November 25, 2006

Dialect representation, resented


A couple of days ago, I commented on the use of "unusual spelling intended to represent dialectal or colloquial idiosyncrasies of speech" (from the OED's definition of "eye dialect"), noting that this is likely to be understood as expressing contempt.   A case in point, from a letter in the NYT Book Review, 5/8/05, from Butch Trucks (of the Allman Brothers Band), about a Rolling Stone story about the band written by Grover Lewis:

In Lewis's article, all the dialogue among members of our group seemed to be taken directly from Faulkner.  We are from the South.  We did and still do have Southern accents.  We are not stupid.  The people in the article were creations of Grover Lewis.  They did not exist in reality.


(The letter went to the Times because a review, by Roy Blount Jr., of Splendor in the Short Grass: The Grover Lewis Reader, which reprints the RS story about the band on tour, had appeared in the Book Review on 4/3/05.)

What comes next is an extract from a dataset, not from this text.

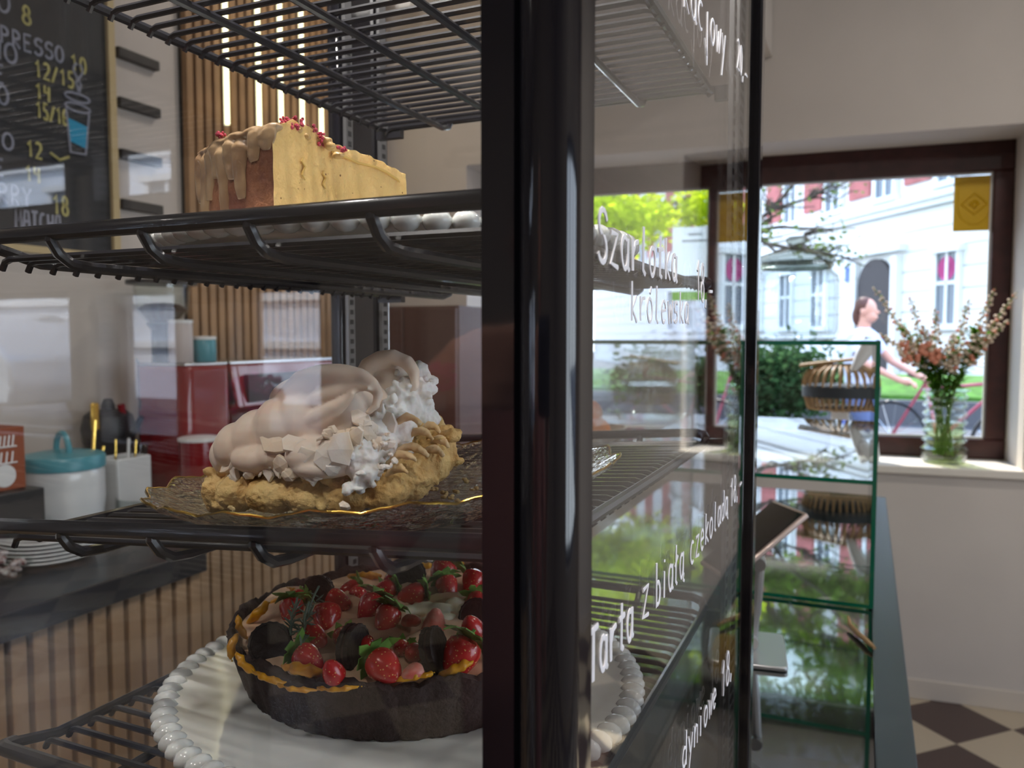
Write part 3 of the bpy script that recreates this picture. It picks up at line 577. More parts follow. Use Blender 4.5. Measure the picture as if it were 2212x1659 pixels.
add_light('case_beam', 'AREA', (-.31, .30, ZT-.014), (R_(20), 0, 0), shape='RECTANGLE', size=.36, size_y=.012, energy=9.0, color=(1, .95, .88))
# white marker handwriting on the outside of the right glass
HXp = XR+.0004
def hwrite(text, *a):
    b = write(MB(), text, HXp, *a); l = cs.location; b.v = [(p[0]-l[0], p[1]-l[1], p[2]-(l[2]-CZ)) for p in b.v]
    obj('handwriting', b, M['marker'], sg)
hwrite('Szarlotka', .308, .0295, .458, .0305, .0142, .0014)
hwrite('królewska', .358, .0065, .492, .0075, .0118, .0010)
hwrite('18,-', .512, .0225, .572, .0215, .0165, .0012)
hwrite('Tarta', .3005, -.1425, .370, -.1450, .0145, .0015)
hwrite('z', .384, -.1430, .402, -.1435, .0155, .0013)
hwrite('białą', .412, -.1455, .487, -.1475, .0148, .0013)
hwrite('czekoladą', .503, -.1475, .657, -.1440, .0140, .0013)
hwrite('18,-', .668, -.143, .735, -.140, .0150, .0013)
hwrite('kacjowy', .462, .186, .612, .2015, .0165, .0011)
hwrite('20,-', .664, .213, .725, .214, .0150, .0012)
hwrite('dyniowe', .487, -.2745, .616, -.2855, .0140, .0013)
hwrite('18,', .638, -.294, .705, -.292, .0190, .0014)
# ---------------------------------------------------------------- wire shelves
SX0, SX1, SY0, SY1 = -.462, -.130, .290, .735
def shelf(z, lab, slope=0, zx=None):
    ang = -math.atan(slope); r = thing('wire_shelf', (SX0, SY0, z), (0, ang, 0), label=lab, category='shelf', group='black wire shelves in the cake case')
    Wd, D = (SX1-SX0), SY1-SY0; rc = .012
    obj('front_rail', MB().tube([(0, rc, -.004), (.003, .004, -.002), (rc, 0, 0), (Wd-rc, 0, 0), (Wd-.003, .004, -.002), (Wd, rc, -.004)], .0043, 10), M['black_wire'], r)
    obj('back_rail', MB().tube([(0, D-rc, -.009), (.003, D-.004, -.006), (rc, D, -.004), (Wd-rc, D, -.004), (Wd-.003, D-.004, -.006), (Wd, D-rc, -.009)], .0040, 10), M['black_wire'], r)
    for x in (0, Wd): obj('side_rail', MB().tube([(x, rc, -.004), (x, .04, -.011), (x, D*.5, -.012), (x, D-.03, -.012), (x, D-rc, -.009)], .0034, 8), M['black_wire'], r)
    g = MB(); y = .016
    while y < D-.01: g.tube([(0, y, -.0165), (.003, y, -.0120), (.008, y, -.0105), (Wd/2, y, -.0105), (Wd-.008, y, -.0105), (Wd-.003, y, -.0120), (Wd, y, -.0165)], .0020, 6); y += .0157
    obj('wire_grid', g, M['black_wire'], r)
    for k in range(1, 5):
        x = Wd*k/5.0+.001*(k-2)
        obj('cross_rod', MB().tube([(x, 0, 0), (x+.0005, -.001, -.0045), (x+.001, .003, -.011), (x+.001, .010, -.0155), (x+.001, .022, -.0168), (x+.001, D/2, -.0155), (x+.001, D-.02, -.0155), (x+.001, D-.006, -.012), (x+.001, D, -.004)], .0030, 8), M['black_wire'], r)
    for x in (-.012, Wd+.004):
        obj('bracket', MB().box(min(x, x+.012), max(x, x+.012)+(.02 if x < 0 else .003)-.003, D-.02, D-.012, -.02, -.008), M['black_wire'], r, smooth=False)
    return r
shelf(.224, 'top wire shelf of the cake case seen from below, empty')
shelf(.0545, 'wire shelf of the cake case holding the cheesecake slice')
S3 = .0737; Z3 = -.1075+S3*(SX0+.44)
shelf(Z3, 'tilted wire shelf of the cake case holding the meringue pie', S3)
def z3(x): return -.1075+S3*(x+.44)
shelf(-.240, 'lowest wire shelf of the cake case holding the strawberry tart')
# ---------------------------------------------------------------- plates
M['milk'] = mat('milk_glass', (.70, .72, .71), .14, coat=.3, sss=.1)
def beaded_plate(x, y, z, R, nb, lab, grp=None):
    r = thing('beaded_plate', (x, y, z), label=lab, category='plate')
    obj('dish', MB().lathe([(0, 0), (R*.55, 0), (R*.60, .003), (R*.93, .0085), (R*.985, .0105), (R*.985, .0135), (R*.93, .0125), (R*.60, .0085), (0, .0080)], 72), M['milk'], r)
    b = MB(); 
    for k in range(nb):
        a = 2*math.pi*k/nb; Mt = Matrix.Rotation(a, 3, 'Z'); h = math.pi*R/nb*1.02
        b.ell((R*math.cos(a), R*math.sin(a), .0112), (.0085, h, .0062), 10, 7, M=Mt)
    obj('beaded_rim', b, M['milk'], r)
    return r
beaded_plate(-.282, .458, .0445, .146, 62, 'white beaded plate under the cheesecake, seen from below through the shelf')
beaded_plate(-.290, .470, -.2487, .157, 82, 'large white beaded plate under the strawberry tart')
gl = thing('glass_plate', (-.272, .426, z3(-.272)-.0100), (0, -math.atan(S3), 0), label='clear ribbed glass plate with wavy gold rim under the meringue pie', category='plate')
M['plate_glass'] = thin_glass('plate_glass', .24, (.90, .90, .88), .8, 150)
def pf(r, z, a, j):
    wv = math.cos(a*20); k = max(0, (r-.10)/.045); return r+.0022*k*wv, z+.0018*k*wv*k+ .0004*math.cos(a*60)*k
obj('dish', MB().lathe([(0, 0), (.10, 0), (.112, .003), (.130, .012), (.142, .0185), (.1435, .0205), (.140, .0205), (.128, .0150), (.110, .0070), (.10, .0045), (0, .0045)], 160, fn=pf), M['plate_glass'], gl)
obj('gold_rim', MB().tube([(pf(.1425, .0208, a, 0)[0]*math.cos(a), pf(.1425, .0208, a, 0)[0]*math.sin(a), pf(.1425, .0208, a, 0)[1]) for a in [2*math.pi*k/200 for k in range(201)]], .0007, 6), M['gold'], gl)
# ---------------------------------------------------------------- cheesecake slice
ck_ = thing('cheesecake_slice', (-.30, .40, .0525), label='yellow baked cheesecake slice with brown crust and raspberry crumbs', category='cake')
N0, T0, L0 = Vector((-.2885, .338, 0)), Vector((-.283, .462, 0)), Vector((-.364, .362, 0))
def crust(t):                                   # from N0 round to L0, bulging towards the glass
    p = N0.lerp(L0, t); nrm = Vector((-(L0-N0).y, (L0-N0).x, 0)).normalized(); s = 1 if nrm.y < 0 else -1
    return p+nrm*s*.006*math.sin(math.pi*t)
zb = .0535
ZK = [(0, .1068), (.3, .1110), (.5, .1112), (.6, .1118), (.72, .1140), (.80, .1168), (.87, .1166), (.94, .1130), (1.0, .1065), (1.3, .1045)]
def ztop(p):                                    # top surface: raised lip behind the crust, falling to the tip
    d = (p-T0).length/.125
    for (a, za), (b, zb_) in zip(ZK, ZK[1:]):
        if d <= b: t_ = (d-a)/(b-a); return za+(zb_-za)*t_+.0007*math.sin(p.x*500+p.y*430)
    return .1045
n1, n2, nz = 56, 26, 26; mb = MB(); per = []
for i in range(n1): per.append(N0.lerp(T0, 1-i/n1) if False else T0.lerp(N0, i/n1))
for i in range(n2): per.append(crust(i/n2))
for i in range(n1): per.append(L0.lerp(T0, i/n1))
V = []
cen = (N0+T0+L0)/3
for j in range(nz+1):
    for i, p in enumerate(per):
        zt = ztop(p); z = zb+(zt-zb)*j/nz; nn = noise.noise(Vector((p.x*170, p.y*170, z*170)))*.0007+noise.noise(Vector((p.x*55, p.y*55, z*40)))*.0010
        o = (p-cen).normalized()*nn; rnd_ = -.003*max(0, (j/nz-.88)/.12)**2 if n1 <= i < n1+n2 else 0
        V.append(p+o+(p-cen).normalized()*rnd_+Vector((0, 0, z)))
np_ = len(per); fs = []; mi = []
for j in range(nz):
    for i in range(np_):
        fs.append((j*np_+i, j*np_+(i+1) % np_, (j+1)*np_+(i+1) % np_, (j+1)*np_+i)); mi.append(1 if n1 <= i < n1+n2 else 0)
# top cap as rings towards the centre
base = nz*np_; rings = 8
for k in range(1, rings):
    for i, p in enumerate(per):
        q = p.lerp(cen, k/rings); V.append(Vector((q.x, q.y, ztop(q)+noise.noise(q*300)*.001)))
for k in range(rings-1):
    a0 = base if k == 0 else (nz+1)*np_+(k-1)*np_; b0 = (nz+1)*np_+k*np_
    for i in range(np_): fs.append((a0+i, a0+(i+1) % np_, b0+(i+1) % np_, b0+i)); mi.append(2)
V.append(Vector((cen.x, cen.y, ztop(cen)))); b0 = (nz+1)*np_+(rings-2)*np_
for i in range(np_): fs.append((b0+i, b0+(i+1) % np_, len(V)-1)); mi.append(2)
fs.append(tuple(range(np_))[::-1]); mi.append(0)
mb.v = [tuple(p) for p in V]; mb.f = fs; mb.m = mi
# crumb with vanilla specks and small cracks
cm = mat('cheesecake_crumb', (.78, .56, .15), .75, bump=.8, bscale=260, sss=.15); n = cm.node_tree.nodes; l = cm.node_tree.links
t = n.new('ShaderNodeTexCoord'); vo = n.new('ShaderNodeTexVoronoi'); vo.inputs['Scale'].default_value = 210; l.new(t.outputs['Object'], vo.inputs['Vector'])
ra = n.new('ShaderNodeValToRGB'); ra.color_ramp.elements[0].position = .10; ra.color_ramp.elements[0].color = (.18, .09, .02, 1); ra.color_ramp.elements[1].position = .17; ra.color_ramp.elements[1].color = (1, 1, 1, 1)
l.new(vo.outputs['Distance'], ra.inputs[0]); ns = n.new('ShaderNodeTexNoise'); ns.inputs['Scale'].default_value = 45; l.new(t.outputs['Object'], ns.inputs['Vector'])
rb_ = n.new('ShaderNodeValToRGB'); rb_.color_ramp.elements[0].color = (.66, .41, .12, 1); rb_.color_ramp.elements[1].color = (.84, .58, .25, 1); l.new(ns.outputs['Fac'], rb_.inputs[0])
mx = n.new('ShaderNodeMix'); mx.data_type = 'RGBA'; mx.blend_type = 'MULTIPLY'; mx.inputs[0].default_value = 1; l.new(rb_.outputs[0], mx.inputs[6]); l.new(ra.outputs[0], mx.inputs[7])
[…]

The reference to Faulkner is surprising.  If you go back and look at your Faulkner, you'll see that he is sparing in his use of special spellings of all types, including those representing ordinary casual speech (goin' for going, wanna for want to) and those representing dialect features (ma for my, brotha for brother).   I suspect that he NEVER uses unusual spellings for perfectly ordinary pronunciations (enuff for enough and the like).  He does indicate non-standard and dialectal features of morphology, syntax, and the lexicon, though, as in this dialogue from the black maid Dilsey early on in The Sound and the Fury:

Aint you got no better sense than that.  What you want to listen to Roskus for, anyway.

That's quite enough to let us "hear" the characters in our head and supply some version of the phonetics.  For the classier white characters, like the Compsons, we're pretty much on our own, though we can be sure that their speech had regional features.

As for Grover Lewis, I'll have to get hold of the book to see just how he represented the speech of the Allman Brothers and their crew.   What Trucks tells us in his letter isn't about pronunciation specifically:

We had a road manager that was a graduate of Georgia Tech and before coming with us had been a bank auditor. He was an educated and sophisticated man. Mr. Lewis quotes him as calling the desert as we flew over Arizona "a right smart of sand". I worked with this man for many years and never did I hear him use a phrase that even resembled this.

Lewis, by the way, was a Texan, complete with cowboy boots and a Texas accent.